Os desempregados não dispõem de dinheiro e paciência para aguardar por alguma fórmula mágica de política econômica. Grandes esforços foram desenvolvidos, desde a redemocratização em 1985, no sentido de restabelecer a confiança das classes trabalhadoras, vítimas da perversa combinação inflação, arrocho salarial, desemprego, ao longo do regime autoritário. Recordo-me dos primeiros meses do governo Montoro, quando São Paulo conheceu saques, depredações, invasões, controladas pela polícia com enormes dificuldades, para evitar que alguém fosse morto. Pela primeira vez as greves chegaram à zona rural, levando o pânico à região açucareira de Ribeirão Preto.
Em cenário de desassossego social, PT, CUT, FUP, MST, Movimento das Mulheres Campesinas, terão bons argumentos para mobilização de descontentes. O professor Delfim Neto, talvez o único remanescente do período militar em atividade, consultado pelo Dr. Temer lhe recomendou paciência com a enigmática frase: “Dois anos é tempo suficiente para plantar carvalho em vez de couve”. A pergunta que me vem à mente é se o Dr. Temer terá à disposição dois anos para demonstrar a que veio, angariar a confiança da população, obter do Congresso as reformas recomendadas por economistas, restabelecer as atividades industriais, sanear as finanças públicas e recuperar os empregos desaparecidos.
Já não há lugar para milagres, como o acontecido nos primeiros meses do Plano Cruzado, em 1986. A retomada do desenvolvimento dependerá da reativação do mercado interno e de exportações.

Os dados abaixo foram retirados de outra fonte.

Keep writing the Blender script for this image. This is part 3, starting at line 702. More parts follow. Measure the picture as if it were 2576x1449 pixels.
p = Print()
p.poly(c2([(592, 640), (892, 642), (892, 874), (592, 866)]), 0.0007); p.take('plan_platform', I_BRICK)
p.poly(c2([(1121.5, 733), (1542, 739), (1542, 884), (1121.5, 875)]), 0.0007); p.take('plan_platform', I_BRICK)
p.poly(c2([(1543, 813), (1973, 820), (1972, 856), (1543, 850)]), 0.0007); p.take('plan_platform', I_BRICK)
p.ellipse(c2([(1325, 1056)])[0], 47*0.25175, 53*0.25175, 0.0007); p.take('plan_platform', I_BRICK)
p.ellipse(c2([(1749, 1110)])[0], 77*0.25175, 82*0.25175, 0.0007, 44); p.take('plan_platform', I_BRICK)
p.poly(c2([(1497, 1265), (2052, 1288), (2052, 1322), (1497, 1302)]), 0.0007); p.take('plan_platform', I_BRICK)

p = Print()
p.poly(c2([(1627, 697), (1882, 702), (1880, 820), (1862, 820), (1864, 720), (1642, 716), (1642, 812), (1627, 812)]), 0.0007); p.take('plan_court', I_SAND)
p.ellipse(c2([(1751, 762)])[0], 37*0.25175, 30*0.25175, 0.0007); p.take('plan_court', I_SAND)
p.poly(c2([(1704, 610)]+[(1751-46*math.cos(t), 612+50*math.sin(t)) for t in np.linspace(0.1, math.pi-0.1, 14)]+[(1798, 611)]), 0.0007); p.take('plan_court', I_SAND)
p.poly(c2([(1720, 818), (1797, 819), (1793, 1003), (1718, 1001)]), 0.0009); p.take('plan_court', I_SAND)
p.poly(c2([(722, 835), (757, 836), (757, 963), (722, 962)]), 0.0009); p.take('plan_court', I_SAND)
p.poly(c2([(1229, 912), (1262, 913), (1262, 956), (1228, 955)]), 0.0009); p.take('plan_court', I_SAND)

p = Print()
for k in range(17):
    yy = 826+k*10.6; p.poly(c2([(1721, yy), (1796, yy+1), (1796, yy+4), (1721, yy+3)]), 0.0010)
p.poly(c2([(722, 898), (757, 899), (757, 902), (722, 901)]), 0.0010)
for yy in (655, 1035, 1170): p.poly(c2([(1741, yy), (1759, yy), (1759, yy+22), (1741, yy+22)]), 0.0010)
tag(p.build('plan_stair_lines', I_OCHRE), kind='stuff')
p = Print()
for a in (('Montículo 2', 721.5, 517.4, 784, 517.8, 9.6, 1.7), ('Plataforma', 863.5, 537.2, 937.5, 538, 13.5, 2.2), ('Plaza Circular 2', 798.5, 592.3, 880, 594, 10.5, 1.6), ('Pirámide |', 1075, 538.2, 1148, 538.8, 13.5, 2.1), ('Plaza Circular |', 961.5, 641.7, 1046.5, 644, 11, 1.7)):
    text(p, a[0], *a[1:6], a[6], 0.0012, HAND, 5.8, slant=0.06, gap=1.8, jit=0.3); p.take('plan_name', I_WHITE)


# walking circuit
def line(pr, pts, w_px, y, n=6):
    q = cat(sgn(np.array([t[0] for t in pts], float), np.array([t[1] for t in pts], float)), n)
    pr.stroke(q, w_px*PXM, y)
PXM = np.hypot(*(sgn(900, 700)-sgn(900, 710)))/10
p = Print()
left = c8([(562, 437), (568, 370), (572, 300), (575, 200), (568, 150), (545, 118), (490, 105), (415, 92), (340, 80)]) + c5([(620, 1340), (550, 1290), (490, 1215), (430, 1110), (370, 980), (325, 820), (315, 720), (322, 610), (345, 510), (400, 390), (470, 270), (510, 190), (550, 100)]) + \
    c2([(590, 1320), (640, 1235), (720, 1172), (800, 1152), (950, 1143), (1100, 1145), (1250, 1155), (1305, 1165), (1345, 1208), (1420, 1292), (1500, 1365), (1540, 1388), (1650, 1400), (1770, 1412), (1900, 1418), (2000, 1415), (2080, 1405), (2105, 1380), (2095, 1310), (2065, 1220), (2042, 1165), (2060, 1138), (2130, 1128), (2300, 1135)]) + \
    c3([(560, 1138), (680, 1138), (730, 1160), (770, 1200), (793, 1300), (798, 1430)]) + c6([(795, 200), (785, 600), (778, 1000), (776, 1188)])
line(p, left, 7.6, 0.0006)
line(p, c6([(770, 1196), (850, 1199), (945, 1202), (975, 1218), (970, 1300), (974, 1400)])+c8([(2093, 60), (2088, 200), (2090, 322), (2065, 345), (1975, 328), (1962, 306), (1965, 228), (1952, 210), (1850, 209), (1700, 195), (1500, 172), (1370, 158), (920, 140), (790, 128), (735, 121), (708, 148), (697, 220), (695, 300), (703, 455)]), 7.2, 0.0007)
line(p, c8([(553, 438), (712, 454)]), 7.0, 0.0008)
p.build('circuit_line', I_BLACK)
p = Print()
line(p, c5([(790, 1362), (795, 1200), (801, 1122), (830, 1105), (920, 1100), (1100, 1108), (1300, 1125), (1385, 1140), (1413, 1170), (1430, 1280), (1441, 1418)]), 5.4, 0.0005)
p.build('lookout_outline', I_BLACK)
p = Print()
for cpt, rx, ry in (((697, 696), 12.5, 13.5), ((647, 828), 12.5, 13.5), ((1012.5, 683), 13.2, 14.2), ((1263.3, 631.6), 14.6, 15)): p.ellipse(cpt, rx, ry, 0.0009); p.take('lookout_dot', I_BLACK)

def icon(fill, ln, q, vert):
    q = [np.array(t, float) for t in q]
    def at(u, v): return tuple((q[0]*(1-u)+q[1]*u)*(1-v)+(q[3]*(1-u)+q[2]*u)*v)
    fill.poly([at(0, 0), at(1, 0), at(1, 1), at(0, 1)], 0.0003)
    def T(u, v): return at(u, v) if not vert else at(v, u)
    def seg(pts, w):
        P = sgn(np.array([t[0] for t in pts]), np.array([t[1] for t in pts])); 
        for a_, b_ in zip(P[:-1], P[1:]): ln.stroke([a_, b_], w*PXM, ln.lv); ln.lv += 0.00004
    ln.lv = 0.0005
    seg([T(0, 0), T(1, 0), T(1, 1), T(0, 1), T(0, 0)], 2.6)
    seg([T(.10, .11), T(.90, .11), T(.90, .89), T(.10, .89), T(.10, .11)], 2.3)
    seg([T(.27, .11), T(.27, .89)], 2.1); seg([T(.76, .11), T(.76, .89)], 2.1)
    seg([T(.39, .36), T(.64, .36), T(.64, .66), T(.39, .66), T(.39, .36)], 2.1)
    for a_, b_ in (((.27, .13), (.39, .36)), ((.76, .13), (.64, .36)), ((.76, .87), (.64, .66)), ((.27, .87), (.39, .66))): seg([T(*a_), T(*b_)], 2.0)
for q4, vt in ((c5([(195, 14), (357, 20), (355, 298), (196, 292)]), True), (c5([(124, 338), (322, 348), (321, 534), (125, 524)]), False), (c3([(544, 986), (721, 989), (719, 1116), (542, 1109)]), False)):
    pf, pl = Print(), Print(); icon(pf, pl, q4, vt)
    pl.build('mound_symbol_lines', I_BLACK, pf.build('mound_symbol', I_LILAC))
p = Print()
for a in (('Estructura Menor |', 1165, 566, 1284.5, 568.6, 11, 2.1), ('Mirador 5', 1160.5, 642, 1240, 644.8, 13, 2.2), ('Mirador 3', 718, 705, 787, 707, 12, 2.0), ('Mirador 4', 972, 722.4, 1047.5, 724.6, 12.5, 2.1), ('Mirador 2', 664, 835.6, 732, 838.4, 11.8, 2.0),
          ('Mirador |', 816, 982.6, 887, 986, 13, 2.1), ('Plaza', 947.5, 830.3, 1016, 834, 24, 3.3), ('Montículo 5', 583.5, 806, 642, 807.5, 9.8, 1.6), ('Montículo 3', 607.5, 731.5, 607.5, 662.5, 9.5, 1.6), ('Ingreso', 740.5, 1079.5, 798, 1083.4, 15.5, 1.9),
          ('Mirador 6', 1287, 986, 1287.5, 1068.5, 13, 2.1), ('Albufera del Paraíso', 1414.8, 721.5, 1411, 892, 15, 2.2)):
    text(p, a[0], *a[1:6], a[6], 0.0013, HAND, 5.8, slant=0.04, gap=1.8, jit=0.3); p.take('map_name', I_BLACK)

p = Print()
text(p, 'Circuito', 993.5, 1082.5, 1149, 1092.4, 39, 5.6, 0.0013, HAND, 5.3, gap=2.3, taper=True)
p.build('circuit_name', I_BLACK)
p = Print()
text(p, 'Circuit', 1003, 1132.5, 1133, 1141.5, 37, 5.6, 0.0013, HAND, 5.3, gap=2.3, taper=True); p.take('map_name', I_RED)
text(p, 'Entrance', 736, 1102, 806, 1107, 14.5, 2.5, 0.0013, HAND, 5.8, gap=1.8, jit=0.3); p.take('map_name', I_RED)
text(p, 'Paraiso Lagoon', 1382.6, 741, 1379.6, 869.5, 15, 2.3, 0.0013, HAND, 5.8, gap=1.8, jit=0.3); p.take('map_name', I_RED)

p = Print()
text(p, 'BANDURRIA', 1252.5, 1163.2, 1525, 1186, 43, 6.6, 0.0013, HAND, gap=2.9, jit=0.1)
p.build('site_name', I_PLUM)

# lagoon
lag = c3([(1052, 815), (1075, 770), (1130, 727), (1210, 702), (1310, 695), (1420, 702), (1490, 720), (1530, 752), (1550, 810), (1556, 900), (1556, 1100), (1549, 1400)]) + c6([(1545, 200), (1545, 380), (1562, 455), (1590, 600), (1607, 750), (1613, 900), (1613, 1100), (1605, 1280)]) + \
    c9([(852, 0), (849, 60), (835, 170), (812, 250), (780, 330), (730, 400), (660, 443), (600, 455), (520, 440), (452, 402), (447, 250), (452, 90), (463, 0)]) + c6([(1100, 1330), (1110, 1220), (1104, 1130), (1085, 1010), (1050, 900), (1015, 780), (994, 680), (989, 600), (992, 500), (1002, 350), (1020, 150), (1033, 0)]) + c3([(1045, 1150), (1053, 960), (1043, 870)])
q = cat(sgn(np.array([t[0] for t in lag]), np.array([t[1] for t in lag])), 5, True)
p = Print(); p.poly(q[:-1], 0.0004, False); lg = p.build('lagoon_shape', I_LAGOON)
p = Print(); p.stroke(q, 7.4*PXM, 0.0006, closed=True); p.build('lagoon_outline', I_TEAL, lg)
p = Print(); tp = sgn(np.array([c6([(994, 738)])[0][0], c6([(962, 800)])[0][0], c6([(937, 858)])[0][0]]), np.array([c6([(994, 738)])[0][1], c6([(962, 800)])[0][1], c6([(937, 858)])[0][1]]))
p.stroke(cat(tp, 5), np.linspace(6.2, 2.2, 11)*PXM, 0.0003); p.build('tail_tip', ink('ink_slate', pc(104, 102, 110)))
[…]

Isto significa aumento de salários, redução de custos e preços, restabelecimento da confiança da empresa privada na economia.
Superamos o período autoritário, quando os trabalhadores eram submetidos a arrocho salarial, os índices de inflação poderiam ser manipulados, o Presidente da República dispunha de atos institucionais, decretos-leis, da censura, de senadores biônicos e de governadores indicados.
O Dr. Michel Temer é a solução para o impasse em que vive o País. Nada de parlamentarismo, nova Assembléia Constituinte, ou antecipação de eleições gerais. Deverá ter presente, entretanto, que o sucesso da breve gestão dependerá, sobretudo, do combate aos corruptos e à corrupção. O Ministério Público e o Poder Judiciário apenas começaram a desvendar o que se oculta nos porões federais, estaduais e municipais.
A mais tênue denúncia, se não for implacavelmente investigada e eliminada, deixará o Dr. Michel Temer frágil diante dos adversários. Como ocorreu com Dilma Roussef.